Contradicting that argument, a U.S. military official in Afghanistan said there are concerns that reverting to supplying informal “tribal” militias could “lead to the resurgence of warlordism” and defeat attempts to democratize the country and build a professional military.
Peter Tomsen, the U.S. special envoy to Afghan resistance fighters during the war against the Soviet Union, said warlords such as Gen. Dostum should not be trusted or “indulged.”
Gen. Dostum said those who want to keep him out of Afghanistan want to see the country fail and must be in league with the Taliban.
“Please realize who are friends and enemies. Don’t be anxious about the return of Gen. Dostum,” he said in an interview in his lavish villa.

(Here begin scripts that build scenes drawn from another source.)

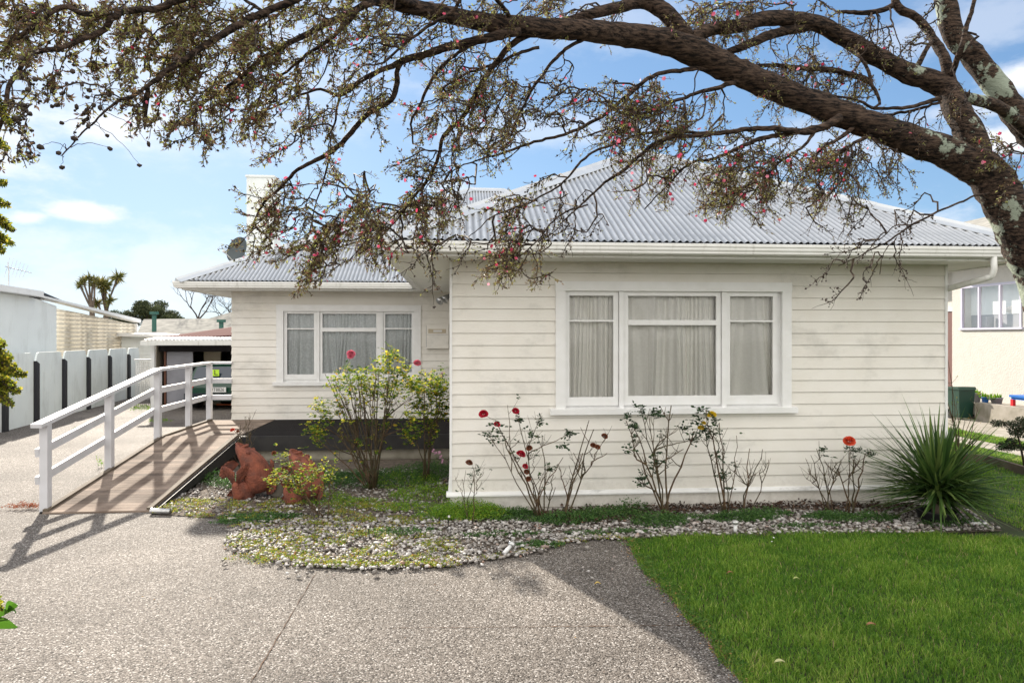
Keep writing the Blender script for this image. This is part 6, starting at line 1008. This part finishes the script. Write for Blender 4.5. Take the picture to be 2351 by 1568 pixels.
# sprays: (column, row, radius x, radius y, depth, sprays, leafiness, capsules, blossoms)
CL = [(60, 60, 90, 70, 1.5, 10, 1.3, .5, 1), (180, 90, 70, 60, 1.55, 10, 1.2, .3, .5), (290, 90, 90, 70, 1.6, 16, 1.2, .3, 1), (420, 60, 90, 60, 1.75, 20, 1.5, .1, .5), (520, 60, 110, 60, 1.85, 22, 1.5, .1, .5), (440, 160, 90, 60, 1.75, 20, 1.4, .2, 2), (520, 200, 90, 70, 1.9, 22, 1.4, .2, 2),
      (600, 90, 90, 70, 2.0, 22, 1.3, .2, 1), (700, 50, 110, 55, 2.1, 24, 1.3, .2, 1), (820, 60, 90, 50, 2.2, 14, 1.1, .2, 1), (560, 250, 70, 50, 1.95, 12, 1.3, .3, 3), (620, 200, 80, 60, 2.05, 14, 1.1, .3, 4), (430, 270, 60, 40, 1.7, 8, 1.2, .5, 2), (350, 240, 50, 40, 1.6, 5, 1., .6, 1), (700, 230, 70, 50, 2.3, 9, 1.1, .3, 3), (730, 290, 40, 50, 2.35, 8, 1.5, .2, 3),
      (650, 300, 50, 40, 2.3, 6, 1., .5, 2), (750, 140, 80, 50, 2.1, 12, 1., .4, 1), (860, 110, 60, 40, 2.2, 8, .8, .5, 1), (960, 90, 70, 40, 2.4, 9, .9, .5, 1), (850, 210, 45, 50, 2.4, 14, 1.3, .4, 1), (900, 60, 60, 40, 2.3, 6, .9, .2, 1), (30, 250, 50, 60, 1.35, 6, .5, .8, 0), (60, 160, 80, 50, 1.4, 8, .9, .7, 1), (20, 330, 50, 40, 1.35, 5, .6, .6, 0), (200, 190, 60, 40, 1.45, 4, .5, .9, 0),
      (640, 470, 50, 60, 2.5, 10, 1.2, .3, 4), (600, 520, 35, 60, 2.5, 7, 1.1, .4, 4), (700, 500, 60, 80, 2.45, 15, 1.2, .3, 4), (720, 570, 60, 50, 2.45, 11, 1.2, .3, 6), (780, 480, 55, 75, 2.45, 12, 1.2, .2, 3), (820, 530, 60, 40, 2.5, 12, 1.2, .2, 5), (770, 600, 50, 30, 2.45, 6, 1.2, .3, 4), (830, 440, 40, 50, 2.4, 12, 1.3, .3, 3), (890, 540, 45, 30, 2.55, 12, 1.3, .2, 6), (870, 480, 30, 50, 2.5, 7, 1., .3, 2),
      (980, 440, 50, 40, 2.6, 14, 1.2, .5, 3), (950, 490, 40, 40, 2.6, 11, 1.1, .6, 3), (1030, 460, 40, 30, 2.6, 10, 1.3, .2, 4), (1050, 400, 60, 40, 2.65, 10, .8, .7, 2), (990, 350, 40, 60, 2.55, 9, .8, .7, 2), (1060, 200, 55, 50, 2.6, 20, 1.5, .2, 4), (1030, 250, 45, 40, 2.6, 14, 1.4, .3, 3), (1110, 130, 60, 40, 2.6, 12, 1.2, .2, 2), (1140, 250, 50, 50, 2.6, 14, 1.2, .3, 1), (1080, 320, 60, 30, 2.65, 8, .7, .8, 2),
      (1180, 330, 60, 40, 2.7, 8, .7, .8, 1), (1170, 180, 40, 60, 2.6, 12, 1.2, .2, 1), (1250, 200, 60, 40, 2.7, 6, .3, .9, 1), (1330, 180, 70, 50, 2.8, 9, .4, 1., 1), (1300, 260, 80, 40, 2.75, 10, .5, 1., 1), (1400, 230, 60, 50, 2.8, 14, .9, .7, 2), (1480, 230, 60, 70, 2.85, 26, 1.3, .4, 3), (1520, 280, 80, 50, 2.85, 24, 1.2, .4, 2), (1600, 250, 70, 60, 2.9, 18, 1., .4, 2), (1450, 300, 60, 40, 2.8, 14, .9, .6, 2),
      (1560, 350, 90, 40, 2.85, 16, 1., .4, 2), (1520, 390, 50, 20, 2.8, 8, 1.2, .2, 3), (1700, 340, 80, 50, 2.9, 26, 1.1, .4, 4), (1720, 400, 70, 50, 2.95, 26, 1.3, .3, 4), (1690, 440, 50, 30, 2.95, 14, 1.4, .2, 4), (1790, 330, 50, 40, 2.95, 12, .9, .5, 2), (1780, 400, 50, 40, 2.95, 10, 1., .5, 1), (1920, 350, 60, 40, 3.0, 24, 1.3, .3, 7), (1970, 390, 60, 40, 3.0, 20, 1.1, .5, 2), (1900, 400, 50, 35, 3.0, 12, 1.1, .5, 2), (2040, 370, 50, 40, 3.0, 9, .6, .8, 0),
      (1830, 130, 70, 50, 3.2, 18, 1.1, .3, 2), (1900, 160, 80, 50, 3.2, 22, 1., .4, 2), (1960, 210, 80, 50, 3.2, 18, .9, .4, 2), (2050, 270, 80, 30, 3.2, 16, .6, .5, 1), (1800, 180, 60, 40, 3.1, 10, 1., .3, 1), (1590, 30, 60, 30, 3.0, 14, 1.3, .2, 3), (1660, 30, 60, 30, 3.05, 18, 1.4, .2, 4), (1740, 20, 60, 30, 3.1, 16, 1.1, .4, 2), (1850, 20, 90, 30, 3.2, 12, .9, .6, 1), (1960, 60, 90, 40, 3.25, 12, .5, .9, 1), (2090, 80, 60, 60, 3.3, 9, .4, 1., 0), (2150, 40, 40, 40, 3.3, 5, .3, 1., 0),
      (1380, 20, 80, 20, 2.8, 8, 1., .2, 1), (1250, 20, 90, 25, 2.65, 12, 1.1, .2, 1), (1130, 15, 80, 25, 2.5, 12, 1.1, .3, 1), (1000, 30, 80, 30, 2.4, 12, 1., .4, 1), (1330, 480, 80, 50, 2.7, 7, .25, .9, 1), (1190, 480, 45, 40, 2.65, 12, 1., .5, 4), (1180, 540, 40, 50, 2.6, 12, 1.2, .2, 6), (1200, 600, 45, 35, 2.6, 9, 1., .5, 2), (1120, 560, 60, 40, 2.6, 7, .25, .9, 0), (1240, 540, 40, 50, 2.65, 6, .5, .7, 1), (1290, 420, 60, 50, 2.7, 7, .4, .9, 1), (950, 580, 50, 30, 2.6, 4, .2, 1., 0), (1000, 560, 60, 30, 2.6, 5, .3, .9, 1),
      (1960, 600, 60, 40, 2.8, 5, .02, 1.2, 0), (2040, 560, 60, 50, 2.85, 6, .02, 1.2, 0), (2090, 500, 60, 40, 2.9, 3, .02, 1.2, 0), (1880, 470, 50, 30, 3.0, 4, .1, 1., 0), (1980, 470, 50, 30, 3.0, 4, .1, 1., 0), (2345, 370, 40, 50, 3.0, 10, 1.3, .3, 5), (2200, 220, 40, 40, 3.2, 5, .4, .8, 0), (2120, 440, 40, 40, 3.05, 2, .0, 1., 0), (450, -10, 200, 20, 1.8, 20, 1.4, .1, 1), (750, -10, 150, 20, 2.1, 16, 1.4, .1, 1), (230, 20, 90, 25, 1.6, 14, 1.3, .2, 1), (100, 10, 80, 20, 1.5, 10, 1.2, .3, 1), (0, 0, 60, 40, 1.5, 8, 1.2, .3, 0)]
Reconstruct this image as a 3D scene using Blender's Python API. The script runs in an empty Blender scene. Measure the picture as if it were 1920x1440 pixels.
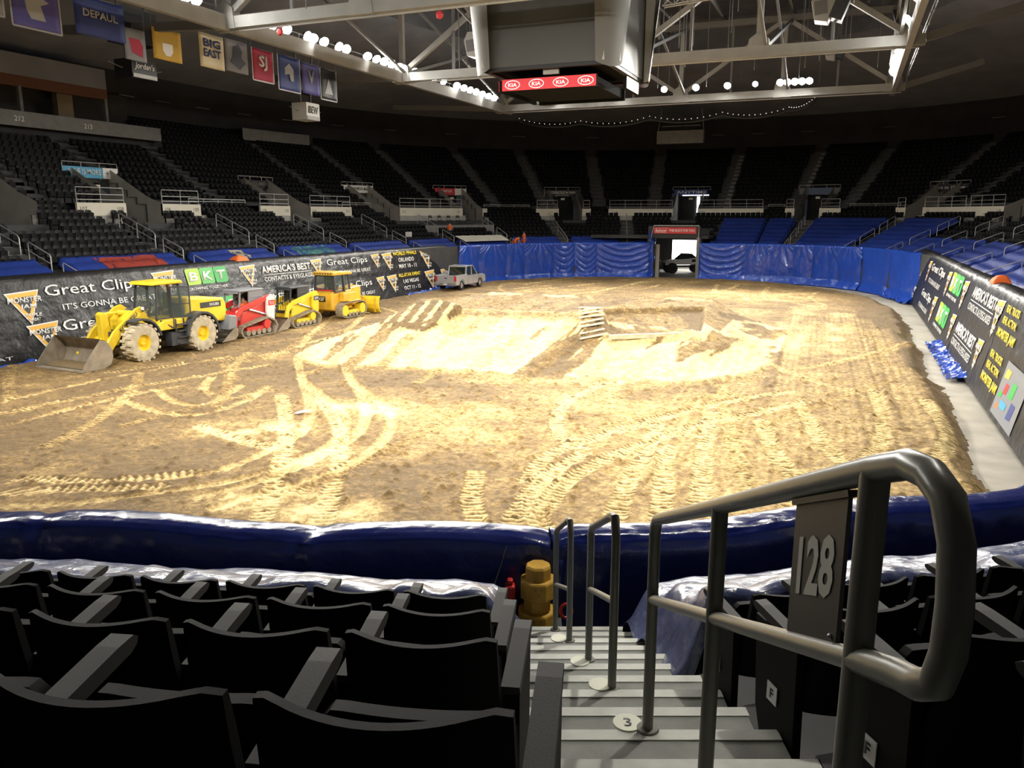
import bpy, bmesh, math, random, bisect
import numpy as np
from mathutils import Vector, Matrix
random.seed(7); rng = np.random.default_rng(5)
SC = bpy.context.scene
COL = SC.collection
PI = math.pi
# ---------------------------------------------------------------- camera, world, exposure
H = 6.4; PHI = math.radians(22.5); TH = math.atan(315/1500)
cd = bpy.data.cameras.new('camera'); cam = bpy.data.objects.new('camera', cd); COL.objects.link(cam)
cam.location = (0, 0, H); cam.rotation_euler = (PI/2-TH, 0, PHI)
cd.sensor_width = 36; cd.lens = 1500/1920*36; cd.clip_start = .02; cd.clip_end = 400
SC.camera = cam
SC.view_settings.view_transform = 'Standard'; SC.view_settings.look = 'None'
SC.view_settings.exposure = 0.0; SC.view_settings.gamma = 1
w = bpy.data.worlds.new('world'); SC.world = w; w.use_nodes = True
w.node_tree.nodes['Background'].inputs[0].default_value = (.75, .85, 1, 1)
w.node_tree.nodes['Background'].inputs[1].default_value = .018
LAMP_W = 9100.0        # each floodlight
LAMP_COL = (1, .95, .86)

# ---------------------------------------------------------------- materials
MATS = {}
def mat(name, col, rough=.6, metal=0, spec=.5, emit=0, noise=0, nscale=4, bump=0, bscale=20, coat=0, alpha=1, bdist=.05, trans=0):
    if name in MATS: return MATS[name]
    m = bpy.data.materials.new(name); m.use_nodes = True
    nt = m.node_tree; b = nt.nodes['Principled BSDF']
    b.inputs['Base Color'].default_value = (*col, 1); b.inputs['Roughness'].default_value = rough
    b.inputs['Metallic'].default_value = metal; b.inputs['Specular IOR Level'].default_value = spec
    b.inputs['Coat Weight'].default_value = coat
    b.inputs['Transmission Weight'].default_value = trans
    if emit:
        b.inputs['Emission Color'].default_value = (*col, 1); b.inputs['Emission Strength'].default_value = emit
    if alpha < 1: b.inputs['Alpha'].default_value = alpha
    if noise or bump:
        tc = nt.nodes.new('ShaderNodeTexCoord')
    if noise:
        n = nt.nodes.new('ShaderNodeTexNoise'); n.inputs['Scale'].default_value = nscale; n.inputs['Detail'].default_value = 6
        nt.links.new(tc.outputs['Object'], n.inputs['Vector'])
        r = nt.nodes.new('ShaderNodeMapRange'); r.inputs[1].default_value = .3; r.inputs[2].default_value = .7
        r.inputs[3].default_value = 1-noise; r.inputs[4].default_value = 1+noise*.6
        nt.links.new(n.outputs['Fac'], r.inputs[0])
        x = nt.nodes.new('ShaderNodeVectorMath'); x.operation = 'SCALE'; x.inputs[0].default_value = col
        nt.links.new(r.outputs[0], x.inputs['Scale']); nt.links.new(x.outputs[0], b.inputs['Base Color'])
    if bump:
        n = nt.nodes.new('ShaderNodeTexNoise'); n.inputs['Scale'].default_value = bscale; n.inputs['Detail'].default_value = 5
        nt.links.new(tc.outputs['Object'], n.inputs['Vector'])
        bp = nt.nodes.new('ShaderNodeBump'); bp.inputs['Strength'].default_value = bump; bp.inputs['Distance'].default_value = bdist
        nt.links.new(n.outputs['Fac'], bp.inputs['Height']); nt.links.new(bp.outputs[0], b.inputs['Normal'])
    MATS[name] = m; return m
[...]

Pointing to a laminated picture of Gen. Tommy Franks hanging in his living room, he noted that Gen. Franks, former commander of Centcom, had called him a national hero for his role in helping oust the Taliban.
“The U.S. needs strong friends like Dostum. They don’t need their own commanders who don’t know the land, the language, the people of this country,” he said. “Where is Washington? Where am I? This is the problem.”
When the Sept. 11 attacks occurred, “I was in the Hindu Kush mountains fighting against the Taliban on horseback,” he went on, recounting how the CIA and U.S. Special Forces reached out to him when they needed a strong ally to roll back the Taliban in the north.
“He may not be the clean-cut U.S. soldier and true, he has flip-flopped more than once, but he is a fighter and survivor,” said a U.S. military official, who has worked closely with Gen. Dostum in the past. The official spoke on the condition of anonymity. “We need to count on the Afghan people and tribes much more than we are doing now. Without them this war is lost.”
Gen. Dostum insists he is ready to raise a militia and sweep across the north again, without the support of Afghan government forces which he deems “too weak” to do the job.
“All the way to Waziristan if I must,” he said, referring to the tribal refuge of the Taliban and al Qaeda across the Pakistan border.
• Sara A. Carter reported from Washington.